Такие изменения можно объяснить тем, что традиция об Иисусе, исходившая от любимого ученика, была отражена в Евангелии спустя много лет и все это время развивалась на основании опыта Иоанновой общины. Эта традиция началась с принятия Иисуса как последнего пророка и Мессии, ожидавшегося иудеями (1:40–49), а затем пришла к «большему» (1:50). Иисус — не просто Сын Человеческий, который придет с неба в конце времен и будет судить мир. Этот час уже настал, Он уже пришел с неба. В этом секрет Его служения: Он делает и говорит то, что видел и слышал, когда был с Богом — до того, как Слово стало плотью (5:19; 8:28; 12:49). Учителя Израиля верили в то, что Моисей взошел на гору Синай, общался там с Богом, а затем сошел вниз, чтобы передать услышанное им. Но Иисус более велик, чем Моисей.
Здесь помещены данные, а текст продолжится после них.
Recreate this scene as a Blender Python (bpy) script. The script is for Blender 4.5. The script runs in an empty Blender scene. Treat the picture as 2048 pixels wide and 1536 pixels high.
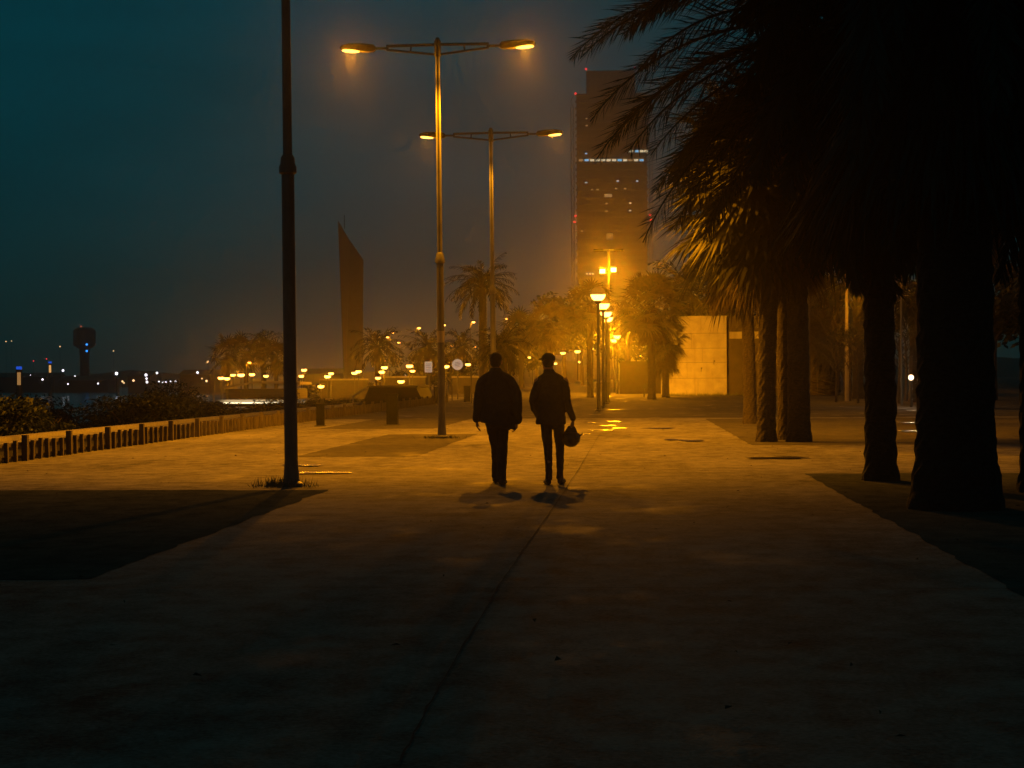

Ему не пришлось подниматься, чтобы общаться с Богом, наоборот, Он спустился с неба, где видел Бога, и тот, кто верит в Него, не подлежит суду (3:10–21)[685]. любимый ученик мог пережить исторические изменения в общине (возможно и отлучение от синагоги), и мог сложиться некоторый симбиоз между ним и Евангелием — письменным вариантом традиции, которая не только происходила от его опыта общения с Иисусом, но и воплотила в себе десятилетия его последующих размышления об этом опыте. Евангелист, который вплел переосмысленную с богословской точки зрения традицию в сочинение, замечательное по своему литературному мастерству, был, видимо, учеником любимого ученика, о ком он пишет в третьем лице. А редактор, если он вообще существовал, был, вероятно, еще одним учеником.
Влияния на Иоаннову мысль
Часто говорят, что Ин — эллинистическое Евангелие. Использование в нем абстрактных понятий (например, свет и истина), дуалистическое деление человечества на свет и тьму, истину и ложь, концепция Слова — все это в свое время было широко признано продуктом греческой философской мысли или комбинации философии и религии (например, герметической литературы) или языческих мистериальных религий. Промежуточным предположением было то, что иудейский философ Филон (до 50 года н. э.) послужил каналом для передачи этой мысли[686]. Другая группа ученых подчеркивает связь Ин с (зарождавшимся) гностицизмом. Иоаннов образ Спасителя, пришедшего из иного, высшего мира[687], говорившего, что Он и принявшие Его не принадлежат этому миру (17:14), и обещавшего вернуться, чтобы взять их на небо (14:2–3), вписывается в гностическую картину мира (даже если в нее не вписывается любовь Бога к миру в 3:16). До недавнего времени было известно очень немного подлинных гностических сочинений, и знание о гностицизме II века опиралось на сообщения отцов церкви. Из них мы узнаем, что первым комментатором Ин был гностик (Гераклеон, ученик Валентина, середина II века)[688]. Однако в наши дни, после открытий в Хенобоскионе (Наг–Хаммади) в Египте в конце 1940–х годов, мы располагаем гностическими сочинениями на коптском языке (некоторые из них переведены с греческих оригиналов II века). Хотя в них есть отдельные стилистические параллели с Ин (см. сноску 76), в целом они очень отличаются от нарративного Евангелия, подобного Ин. Поэтому большинство ученых сомневается, что автор Ин что‑то перенял от такого рода гностицизма[689]. Однако другие видят параллели между Ин и более поздними мандейскими писаниями (см. сноску 92), с их синкретической смесью иудейских верований и гностических мифов. По существу, все эти теории согласны в том, что стиль изложения и идеи Ин происходят не из палестинского мира Иисуса из Назарета.
Согласно иному подходу, Иоанново христианство имело истоки в палестинском мире во всем его иудейском многообразии. Этот мир испытал влияние эллинизма, но первостепенным катализатором оставалось осмысление наследия Израиля. Об этом наследии нужно судить не только на основе книг Закона и Пророков, но и на основе протоканонической и второканонической литературы Премудрости, а также апокрифической и межзаветной литературы. В частности, картину обогатила находка кумранских текстов. В них мы видим взгляды и лексику, которые критики в свое время не считали подлинно палестинскими, например, дуализм света и тьмы (Ин 3:19–21); люди, находящиеся под властью злого ангельского начала (1 Ин 5:19); люди, ходящие во свете/тьме (Ин 8:12; 1 Ин 1:5–7); хождение в истине (2 Ин 4; 3 Ин 4); испытание духов (1 Ин 4:1); духи истины и заблуждения (1 Ин 4:6). Это опровергало теорию, согласно которой Иоаннова традиция не могла развиться на палестинской почве.